== Source material ==

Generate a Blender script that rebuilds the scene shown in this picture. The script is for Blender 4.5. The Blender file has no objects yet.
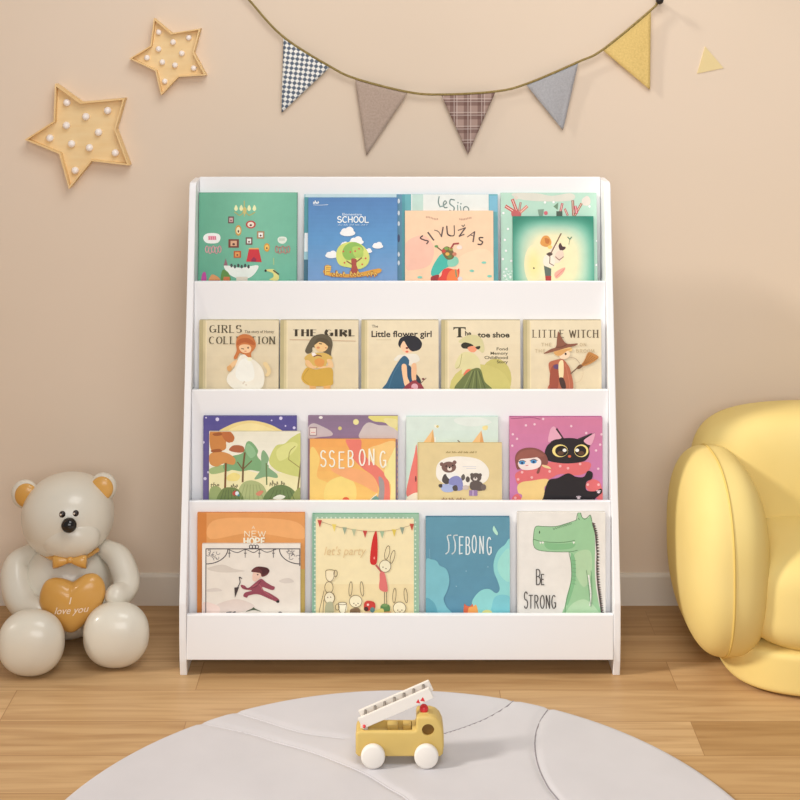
import bpy, bmesh, math, random
from math import pi, sin, cos, sqrt, radians
from mathutils import Vector, Matrix, geometry
from mathutils.bvhtree import BVHTree

random.seed(7)
S = bpy.context.scene
C = S.collection

# ------------------------------------------------------------------ camera
# level view-camera lens with a vertical shift, 3.06 m in front of the back wall
FPX, HZ, CAMH, CAMY = 1400.0, 14.0, 1.29, -3.06
cam = bpy.data.cameras.new('camera')
cam.sensor_width = 36.0
cam.lens = FPX / 800.0 * 36.0
cam.shift_y = -(400.0 - HZ) / 800.0
camo = bpy.data.objects.new('camera', cam)
camo.location = (0, CAMY, CAMH)
camo.rotation_euler = (pi / 2, 0, 0)
C.objects.link(camo)
S.camera = camo


def W(px, py, Y):
    """point of the room at depth Y that the photograph shows at px, py"""
    d = Y - CAMY
    return Vector(((px - 400.0) * d / FPX, Y, CAMH - (py - HZ) * d / FPX))


def G(px, py, z=0.0):
    """point on the horizontal plane z"""
    d = (CAMH - z) * FPX / (py - HZ)
    return Vector(((px - 400.0) * d / FPX, CAMY + d, z))


# ------------------------------------------------------------------ helpers
def lin(c):
    return tuple(((v / 255.0) / 12.92 if v / 255.0 <= 0.04045 else ((v / 255.0 + 0.055) / 1.055) ** 2.4) for v in c)


def lin4(c, k=1.0):
    r = lin(c)
    return (min(1, r[0] * k), min(1, r[1] * k), min(1, r[2] * k), 1.0)


def material(name, col, rough=0.5, spec=0.5, coat=0.0):
    m = bpy.data.materials.new(name)
    m.use_nodes = True
    b = m.node_tree.nodes['Principled BSDF']
    b.inputs['Base Color'].default_value = lin4(col)
    b.inputs['Roughness'].default_value = rough
    b.inputs['Specular IOR Level'].default_value = spec
    if coat:
        b.inputs['Coat Weight'].default_value = coat
        b.inputs['Coat Roughness'].default_value = 0.08
    return m


def nodes(m):
    nt = m.node_tree
    return nt.nodes, nt.links, nt.nodes['Principled BSDF']


def add_bump(m, scale=200, strength=0.1, dist=0.001, stretch=(1, 1, 1), detail=3):
    N, Lk, b = nodes(m)
    tc = N.new('ShaderNodeTexCoord')
    mp = N.new('ShaderNodeMapping')
    mp.inputs['Scale'].default_value = stretch
    nz = N.new('ShaderNodeTexNoise')
    nz.inputs['Scale'].default_value = scale
    nz.inputs['Detail'].default_value = detail
    bp = N.new('ShaderNodeBump')
    bp.inputs['Strength'].default_value = strength
    bp.inputs['Distance'].default_value = dist
    Lk.new(tc.outputs['Object'], mp.inputs['Vector'])
    Lk.new(mp.outputs['Vector'], nz.inputs['Vector'])
    Lk.new(nz.outputs['Fac'], bp.inputs['Height'])
    Lk.new(bp.outputs['Normal'], b.inputs['Normal'])
    return m


def mottle(m, c1, c2, scale=4, stretch=(1, 1, 1), detail=3):
    """base colour varied by a noise between two close tones of the same thing"""
    N, Lk, b = nodes(m)
    tc = N.new('ShaderNodeTexCoord')
    mp = N.new('ShaderNodeMapping')
    mp.inputs['Scale'].default_value = stretch
    nz = N.new('ShaderNodeTexNoise')
    nz.inputs['Scale'].default_value = scale
    nz.inputs['Detail'].default_value = detail
    rp = N.new('ShaderNodeValToRGB')
    rp.color_ramp.elements[0].position = 0.3
    rp.color_ramp.elements[1].position = 0.7
    rp.color_ramp.elements[0].color = lin4(c1)
    rp.color_ramp.elements[1].color = lin4(c2)
    Lk.new(tc.outputs['Object'], mp.inputs['Vector'])
    Lk.new(mp.outputs['Vector'], nz.inputs['Vector'])
    Lk.new(nz.outputs['Fac'], rp.inputs['Fac'])
    Lk.new(rp.outputs['Color'], b.inputs['Base Color'])
    return m


def obj(name, bm, mat, parent=None, smooth=False, loc=None):
    me = bpy.data.meshes.new(name)
    bmesh.ops.recalc_face_normals(bm, faces=bm.faces[:])
    bm.to_mesh(me)
    bm.free()
    if smooth:
        for p in me.polygons:
            p.use_smooth = True
    for m in (mat if isinstance(mat, (list, tuple)) else [mat]):
        me.materials.append(m)
    o = bpy.data.objects.new(name, me)
    C.objects.link(o)
    if loc:
        o.location = loc
    if parent:
        o.parent = parent
    return o


def tag(o, label, cat, group=None):
    o['label'] = label
    o['category'] = cat
    if group:
        o['group'] = group
    return o


def thing(name, label, cat, loc=(0, 0, 0), rot=(0, 0, 0), group=None):
    o = bpy.data.objects.new(name, None)
    o.empty_display_size = 0.05
    C.objects.link(o)
    o.location = loc
    o.rotation_euler = rot
    return tag(o, label, cat, group)


def struct(name, bm, mat):
    o = obj(name, bm, mat)
    o['kind'] = 'structure'
    return o


def box(bm, x0, x1, y0, y1, z0, z1, bev=0.0, seg=2):
    r = bmesh.ops.create_cube(bm, size=1.0)
    vs = r['verts']
    for v in vs:
        v.co = Vector((x0 + (v.co.x + .5) * (x1 - x0), y0 + (v.co.y + .5) * (y1 - y0), z0 + (v.co.z + .5) * (z1 - z0)))
    if bev:
        es = list({e for v in vs for e in v.link_edges})
        bmesh.ops.bevel(bm, geom=es, offset=bev, segments=seg, affect='EDGES', profile=0.5)
    return bm


def prism_x(bm, prof, x0, x1, bev=0.0):
    """profile of (y, z) points run from x0 to x1"""
    a = [bm.verts.new((x0, p[0], p[1])) for p in prof]
    b = [bm.verts.new((x1, p[0], p[1])) for p in prof]
    n = len(prof)
    f = [bm.faces.new(a), bm.faces.new(b[::-1])]
    for i in range(n):
        f.append(bm.faces.new((a[i], b[i], b[(i + 1) % n], a[(i + 1) % n])))
    bmesh.ops.recalc_face_normals(bm, faces=f)
    if bev:
        es = list({e for q in f for e in q.edges})
        bmesh.ops.bevel(bm, geom=es, offset=bev, segments=2, affect='EDGES', profile=0.5)
    return bm


def spow(v, e):
    return math.copysign(abs(v) ** e, v)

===

Reproduce the material in full, word for word, and omit the pictures.

Correct response:
Generate a Blender script that rebuilds the scene shown in this picture. The script is for Blender 4.5. The Blender file has no objects yet.
import bpy, bmesh, math, random
from math import pi, sin, cos, sqrt, radians
from mathutils import Vector, Matrix, geometry
from mathutils.bvhtree import BVHTree

random.seed(7)
S = bpy.context.scene
C = S.collection

# ------------------------------------------------------------------ camera
# level view-camera lens with a vertical shift, 3.06 m in front of the back wall
FPX, HZ, CAMH, CAMY = 1400.0, 14.0, 1.29, -3.06
cam = bpy.data.cameras.new('camera')
cam.sensor_width = 36.0
cam.lens = FPX / 800.0 * 36.0
cam.shift_y = -(400.0 - HZ) / 800.0
camo = bpy.data.objects.new('camera', cam)
camo.location = (0, CAMY, CAMH)
camo.rotation_euler = (pi / 2, 0, 0)
C.objects.link(camo)
S.camera = camo


def W(px, py, Y):
    """point of the room at depth Y that the photograph shows at px, py"""
    d = Y - CAMY
    return Vector(((px - 400.0) * d / FPX, Y, CAMH - (py - HZ) * d / FPX))


def G(px, py, z=0.0):
    """point on the horizontal plane z"""
    d = (CAMH - z) * FPX / (py - HZ)
    return Vector(((px - 400.0) * d / FPX, CAMY + d, z))


# ------------------------------------------------------------------ helpers
def lin(c):
    return tuple(((v / 255.0) / 12.92 if v / 255.0 <= 0.04045 else ((v / 255.0 + 0.055) / 1.055) ** 2.4) for v in c)


def lin4(c, k=1.0):
    r = lin(c)
    return (min(1, r[0] * k), min(1, r[1] * k), min(1, r[2] * k), 1.0)


def material(name, col, rough=0.5, spec=0.5, coat=0.0):
    m = bpy.data.materials.new(name)
    m.use_nodes = True
    b = m.node_tree.nodes['Principled BSDF']
    b.inputs['Base Color'].default_value = lin4(col)
    b.inputs['Roughness'].default_value = rough
    b.inputs['Specular IOR Level'].default_value = spec
    if coat:
        b.inputs['Coat Weight'].default_value = coat
        b.inputs['Coat Roughness'].default_value = 0.08
    return m


def nodes(m):
    nt = m.node_tree
    return nt.nodes, nt.links, nt.nodes['Principled BSDF']


def add_bump(m, scale=200, strength=0.1, dist=0.001, stretch=(1, 1, 1), detail=3):
    N, Lk, b = nodes(m)
    tc = N.new('ShaderNodeTexCoord')
    mp = N.new('ShaderNodeMapping')
    mp.inputs['Scale'].default_value = stretch
    nz = N.new('ShaderNodeTexNoise')
    nz.inputs['Scale'].default_value = scale
    nz.inputs['Detail'].default_value = detail
    bp = N.new('ShaderNodeBump')
    bp.inputs['Strength'].default_value = strength
    bp.inputs['Distance'].default_value = dist
    Lk.new(tc.outputs['Object'], mp.inputs['Vector'])
    Lk.new(mp.outputs['Vector'], nz.inputs['Vector'])
    Lk.new(nz.outputs['Fac'], bp.inputs['Height'])
    Lk.new(bp.outputs['Normal'], b.inputs['Normal'])
    return m


def mottle(m, c1, c2, scale=4, stretch=(1, 1, 1), detail=3):
    """base colour varied by a noise between two close tones of the same thing"""
    N, Lk, b = nodes(m)
    tc = N.new('ShaderNodeTexCoord')
    mp = N.new('ShaderNodeMapping')
    mp.inputs['Scale'].default_value = stretch
    nz = N.new('ShaderNodeTexNoise')
    nz.inputs['Scale'].default_value = scale
    nz.inputs['Detail'].default_value = detail
    rp = N.new('ShaderNodeValToRGB')
    rp.color_ramp.elements[0].position = 0.3
    rp.color_ramp.elements[1].position = 0.7
    rp.color_ramp.elements[0].color = lin4(c1)
    rp.color_ramp.elements[1].color = lin4(c2)
    Lk.new(tc.outputs['Object'], mp.inputs['Vector'])
    Lk.new(mp.outputs['Vector'], nz.inputs['Vector'])
    Lk.new(nz.outputs['Fac'], rp.inputs['Fac'])
    Lk.new(rp.outputs['Color'], b.inputs['Base Color'])
    return m


def obj(name, bm, mat, parent=None, smooth=False, loc=None):
    me = bpy.data.meshes.new(name)
    bmesh.ops.recalc_face_normals(bm, faces=bm.faces[:])
    bm.to_mesh(me)
    bm.free()
    if smooth:
        for p in me.polygons:
            p.use_smooth = True
    for m in (mat if isinstance(mat, (list, tuple)) else [mat]):
        me.materials.append(m)
    o = bpy.data.objects.new(name, me)
    C.objects.link(o)
    if loc:
        o.location = loc
    if parent:
        o.parent = parent
    return o


def tag(o, label, cat, group=None):
    o['label'] = label
    o['category'] = cat
    if group:
        o['group'] = group
    return o


def thing(name, label, cat, loc=(0, 0, 0), rot=(0, 0, 0), group=None):
    o = bpy.data.objects.new(name, None)
    o.empty_display_size = 0.05
    C.objects.link(o)
    o.location = loc
    o.rotation_euler = rot
    return tag(o, label, cat, group)


def struct(name, bm, mat):
    o = obj(name, bm, mat)
    o['kind'] = 'structure'
    return o


def box(bm, x0, x1, y0, y1, z0, z1, bev=0.0, seg=2):
    r = bmesh.ops.create_cube(bm, size=1.0)
    vs = r['verts']
    for v in vs:
        v.co = Vector((x0 + (v.co.x + .5) * (x1 - x0), y0 + (v.co.y + .5) * (y1 - y0), z0 + (v.co.z + .5) * (z1 - z0)))
    if bev:
        es = list({e for v in vs for e in v.link_edges})
        bmesh.ops.bevel(bm, geom=es, offset=bev, segments=seg, affect='EDGES', profile=0.5)
    return bm


def prism_x(bm, prof, x0, x1, bev=0.0):
    """profile of (y, z) points run from x0 to x1"""
    a = [bm.verts.new((x0, p[0], p[1])) for p in prof]
    b = [bm.verts.new((x1, p[0], p[1])) for p in prof]
    n = len(prof)
    f = [bm.faces.new(a), bm.faces.new(b[::-1])]
    for i in range(n):
        f.append(bm.faces.new((a[i], b[i], b[(i + 1) % n], a[(i + 1) % n])))
    bmesh.ops.recalc_face_normals(bm, faces=f)
    if bev:
        es = list({e for q in f for e in q.edges})
        bmesh.ops.bevel(bm, geom=es, offset=bev, segments=2, affect='EDGES', profile=0.5)
    return bm


def spow(v, e):
    return math.copysign(abs(v) ** e, v)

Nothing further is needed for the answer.